A Vegan Lifestyle

A Vegan Lifestyle

I couldn’t help thinking about the promotion of vegetarianism, instead of veganism, when I met L., my former landlady in Boston and a long-time vegetarian. I used to think of vegetarianism diet-wise as eating mostly vegetables, fruits, and nuts while not refusing the offer of a cheese pizza or ice cream at times. However, this turned out to be stereotypical, and not true of L. at all. L. likes cheese and ice cream, or rather, is crazy about the two. Her vegetarianism is defined as cheese X (pizza, burger…) + ice cream + skimmed milk + a negligible amount of fruits and vegetables, from time to time. Yes, L.’s diet is meat-free. But she ends up with an excessive intake of eggs and dairy products, which, together, are likely to involve greater suffering on the part of non-human animals.

Perhaps L. just has a special liking for cheese and ice cream; or she’s a “tired” vegetarian seeking to release and enjoy herself a little bit; or she sees no problem with her diet as long as it’s meat-free and is thus “justified.”

Meat, eggs, and dairy products represent animal cruelty in different forms. Giving up meat is never the justification of the random consumption of eggs and dairy products. I recall advocating veganism back in the university in Beijing. I was constantly asked, “what can a vegan eat?” “Vegetables, fruits, nuts, soymilk” was never a fully satisfactory answer. “But,” I often added when my audience was about to be “scared away”, “You might take steps by following a vegetarian diet first. You can still enjoy eggs and dairy products.” Now I regret the “incremental” strategy, but at that time I saw the eyes of my audience shining.

Those shining eyes delivered two messages: first, that a vegetarian diet is compensated for with eggs, dairy, and a variety of fancy products with egg and dairy ingredients; and second, that following a vegetarian diet can protect animals and the environment without sacrificing refined, sensuous enjoyment. As enticing as they may sound, such messages are, in my experience, untrue and misleading. Such an understanding of vegetarianism is far less likely to lead to veganism (though it’s possible) than to a lacto-ovo “spree,” that helps the animal agriculture industry and makes an abolitionist effort more difficult.

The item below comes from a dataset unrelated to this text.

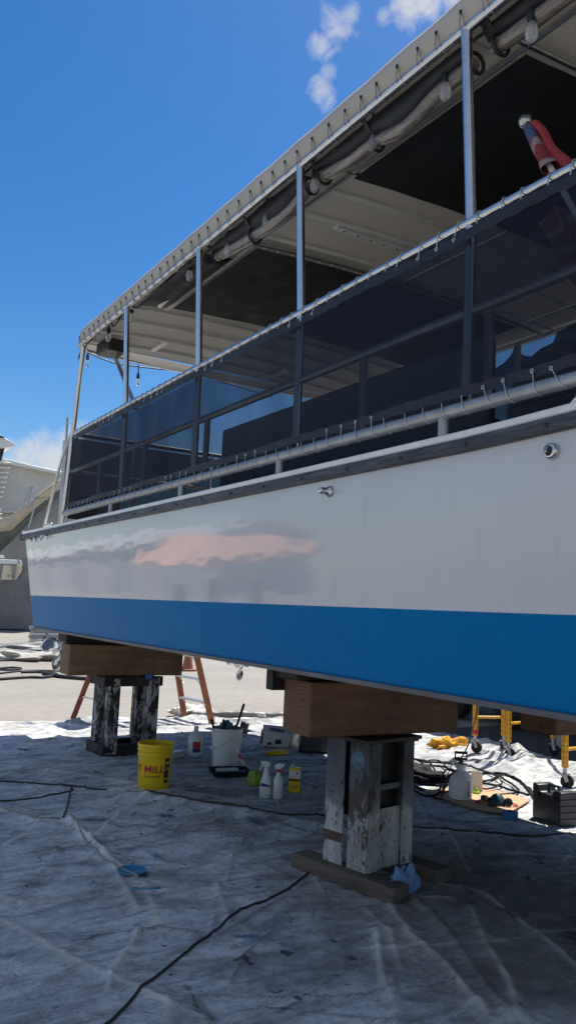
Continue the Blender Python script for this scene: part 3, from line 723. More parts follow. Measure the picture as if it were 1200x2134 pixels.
# rolled up clear curtains under the canopy edge, with dark border and straps
def curtain(ptsz, straps, r=.037):
    P = smooth_path([(2.47, y, z) for y, z in ptsz], 8)
    rr = [r*(.95+.07*math.sin(i*.55+1)*math.sin(i*.23)) for i in range(len(P))]; rr[0] *= .7; rr[-1] *= .7
    b = B(); b.tube(P, rr, 14); o = bo(b, 'rolled_curtain', 'roll', angle=60)
    b = B(); n = len(P)
    b.add([(2.40, p.y, 4.205) for p in P]+[(2.44, p.y, p.z+.02) for p in P], [(i, i+1, n+i+1, n+i) for i in range(n-1)])
    b.obj('border', 'screenhem', o, OFF, solid=.004)
    for t in straps:
        p = P[int(t*(n-1))]
        b = B(); b.tube([(2.47+(r+.012)*math.cos(a), p.y, p.z+(r+.012)*math.sin(a)) for a in [j*math.pi/8 for j in range(16)]], .010, 6, closed=True)
        b.bar((2.43, p.y, p.z+r), (2.36, p.y, 4.22), .03, .008)
        b.obj('strap', 'black', o, OFF)
curtain([(.9, 4.12), (1.6, 4.13), (2.2, 4.125), (2.49, 4.135)], (.2, .93))
curtain([(2.60, 4.135), (2.85, 4.125), (3.1, 4.075), (3.35, 4.115), (3.6, 4.115), (3.88, 4.155)], (.02, .6, .99))
curtain([(4.0, 4.15), (4.3, 4.085), (4.65, 4.095), (5.0, 4.125), (5.28, 4.155)], (.03, .55, .97), .038)
bo(B().grid(lambda u, v: (2.40+.25*v, 5.4+u*1.3, 4.205+.03*v), 8, 3), 'edge_cover', 'screenhem', solid=.006)
# strut at the stern
bo(B().tube([at(238, 738, 0, 2.75), at(283, 850, 0, 2.6)], .024, 10), 'strut', 'alu')
# seats and console on deck
def bench(x, y0, y1, face):
    b = B(); b.box((x, (y0+y1)/2, 2.56), (.46, y1-y0, .44)); o = bo(b, 'bench', 'seat', bevel=.03)
    b = B(); b.box((x-face*.22, (y0+y1)/2, 2.98), (.09, y1-y0, .50)); b.obj('backrest', 'seat', o, OFF, bevel=.04)
bench(5.30, 1.2, 5.2, -1); bench(5.30, 5.5, 8.1, -1); 
b = B(); b.box((3.66, 5.15, 2.56), (.46, 3.4, .44)); o = bo(b, 'bench', 'seat', bevel=.03)
b = B(); b.box((3.42, 5.15, 2.83), (.07, 3.5, .86)); b.obj('backrest', 'seat', o, OFF, bevel=.03)
for y in (2.15, 2.92):
    b = B(); b.box((3.6, y, 2.56), (.5, .62, .44)); o = bo(b, 'helm_seat', 'seat', bevel=.03)
    b = B(); b.prism([(0, y+.33*math.cos(a), 2.75+.33*math.sin(a)) for a in [i*math.pi/12 for i in range(13)]]+[(0, y-.33, 2.4), (0, y+.33, 2.4)], (3.37, 0, 0), (3.46, 0, 0)); b.obj('backrest', 'seat', o, OFF, bevel=.02)
b = B(); b.box((2.95, 2.2, 2.50), (.22, .16, .30)); bo(b, 'locker', 'palegreen', bevel=.015)
# stern fittings: drives, tabs, mast, corner pipe
def drive(x, y, z):
    b = B(); b.tube([(x, y-1.3, z+.34), (x, y+.02, z)], .02, 10)
    b.prism([(0, y-.16, z-.03), (0, y-.08, z-.03), (0, y+.02, 1.24), (0, y-.10, 1.24)], (x+.03, 0, 0), (x+.05, 0, 0))
    o = bo(b, 'propeller_shaft', 'chrome', angle=50)
    b = B(); b.lathe([(.02, -.11), (.045, -.05), (.055, .03), (.055, .08)], 16, (x, y-.02, z), Matrix.Rotation(math.pi/2, 3, 'X').inverted()); 
    p = b.obj('propeller', 'chrome', o, OFF, angle=60)
    for q in range(3):
        a0 = q*2*math.pi/3+.5
        def bl(u, v):
            rr = .045+.165*u; a = a0+(v-.5)*1.35*math.sin(math.pi*min(.95, .22+u*.68)); tw = (v-.5)*.17*(1.1-u*.4)
            return (x+rr*math.cos(a), y-.03+tw, z+rr*math.sin(a))
        b = B(); b.grid(bl, 9, 9); b.obj('blade', 'chrome', p, OFF, angle=80, solid=.009)
drive(2.62, 9.1, 1.01); drive(5.0, 9.30, .87)
for x in (2.55, 5.3):
    b = B(); b.box((x+.25, 9.72, 1.262), (.5, .5, .012), (.05, 0, 0)); bo(b, 'trim_tab', 'chrome')
bo(B().tube([(2.46, 8.8, 2.34), (2.44, 8.8, 3.30)], .035, 12).tube([(2.44, 8.8, 3.30), (2.43, 8.8, 3.56)], .014, 8), 'antenna_mast', 'dull_alu', angle=50)
bo(B().tube(smooth_path([(2.40, 8.45, 3.31), (2.38, 8.52, 3.25), (2.36, 8.75, 2.9), (2.35, 9.05, 2.40)], 5), .016, 8), 'corner_brace', 'alu', angle=60)
b = B(); b.bar((2.42, 9.05, 2.40), (2.42, 9.35, 2.40), .03, .03); b.bar((2.42, 9.12, 2.34), (2.42, 9.12, 2.40), .04, .03); b.bar((2.42, 9.28, 2.34), (2.42, 9.28, 2.40), .04, .03)
bo(b, 'cleat', 'alu', bevel=.006)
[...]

Second, such “dabbling” understanding might check deeper and more thorough learning. This is especially true when the information is obtained at second hand from vegetarian advocacy. It makes one feel that he or she is already doing a good job by eating meat-free and supporting the advocacy effort. I suspect (though it might not be the real case) that most people are too busy or uninterested to learn the complexities of industrialized animal agriculture. They simply want guidelines for action. In that case, vegetarian as opposed to vegan advocacy can be most misleading.

It also leaves room for attacks from non-vegetarians. It’s not rare to hear meat-eaters accusing animal welfare advocates of hypocrisy or lacto-ovo vegetarians of complicity. And, it doesn’t help to build a united and consistent vegan culture, which, in my humble opinion, is a must to abolish industrialized animal agriculture.

What, really, is vegetarianism or veganism? It’s a kind of diet, a lifestyle, a spiritual practice, a value system. To me, it’s a value system that symbolizes simple elegancy: no meat, no eggs or dairy, no smoking, no drinking, no exorbitance, but rather natural taste, frugality, balance, peace, and moderation. But now I’m wondering: are humans hedonists by nature?